Editor's Report
A Loss at Abraham House
Editor’s Report
John Woods

Abraham House in the Mott Haven section of the Bronx is experiencing a big change this month. Four religious—three Little Sisters of the Gospel from Belgium and one French worker priest—who have served there from its inception are leaving.

They have given their lives these past two decades to building the place as an alternative to incarceration for adult male first-time offenders. Abraham House also serves the families of the men by providing an afterschool program for their children and other services.

On Saturdays, the residents and their families visit the pastoral center where they can attend Mass and receive the sacraments, along with spiritual counseling. The day begins early and runs into the evening. Getting a chance to interact with their families in a prayerful atmosphere goes a long way toward improving the residents’ attitudes and participation in the facility’s other programs.

Abraham House, an affiliate of Catholic Charities, is nondenominational but that doesn’t mean religion takes a backseat.

“We are not just counselors, we are religious. We wanted to bring something more to that,” said Sister Simone Ponnet, L.S.G., who served as executive director at Abraham House until a couple of years ago.

She considers the spiritual work done at the pastoral center the most important aspect of life at Abraham House. “Without that, it would be a program like many in the city,” she said.

At Abraham House, she has served side by side with sisters from her congregation, Sister Amy Henry, L.S.G., and Sister Rita Klaus, L.S.G., as well as with Father Peter Raphael, M.D.F., a French worker-priest who was the longtime spiritual director. All are leaving this month.

Sister Simone said the nuns are heading back to Brussels in their native Belgium and will look for a smaller project in which to carry out their congregation’s apostolate of working with the poor.

In a sense, they are stepping into the unknown, much like when they first came to New York. For Sister Simone that was 1972. Six years later, she began serving as a chaplain at Rikers Island prison, a position she held for nearly three decades. Sister Amy and Father Peter also worked as prison chaplains while Sister Rita did nursing in Manhattan.

The seeds of what would become Abraham House were planted in the early 1980s in Brooklyn, where the sisters began an Alternative to Incarceration program. A decade later, an abandoned building on Willis Avenue in the Bronx was donated and Abraham House was born. Throughout the years, the program has expanded into adjacent buildings.

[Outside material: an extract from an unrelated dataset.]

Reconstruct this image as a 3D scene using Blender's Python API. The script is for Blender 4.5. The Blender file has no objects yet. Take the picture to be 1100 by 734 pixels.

Their work has been a daily mission of not only working with the residents and their families, but also living alongside them, Sister Simone said. They’ve had to strictly lay down the law, so to speak, but also gradually allow the former inmates more freedom and responsibility. Of those who have completed the facility’s Alternative to Incarceration program, only 1.5 percent have been rearrested, according to statistics compiled by Abraham House.

“We see the change we brought in the life of many of our people…They come back with their families. They are doing great,” Sister Simone said.

Althea Brooks, deputy executive director of Abraham House, said the loss of the sisters and Father Peter Raphael is being felt deeply in the Mott Haven neighborhood, where they are seen as members of the family. “The community is taking this very hard,” she said.

Sister Simone said the lay staff has been well trained to do the work that needs to be done; still, she admitted some concern for what she called Abraham House’s “soul.”

“You have programs all over the world for prisoners…What makes us different is the spiritual component and the family component,” she said.

Correction: The Aug. 9 Editor’s Report about Transfiguration School in lower Manhattan incorrectly stated that St. James and St. Joseph’s School closed in 2010. That was the year the two schools merged.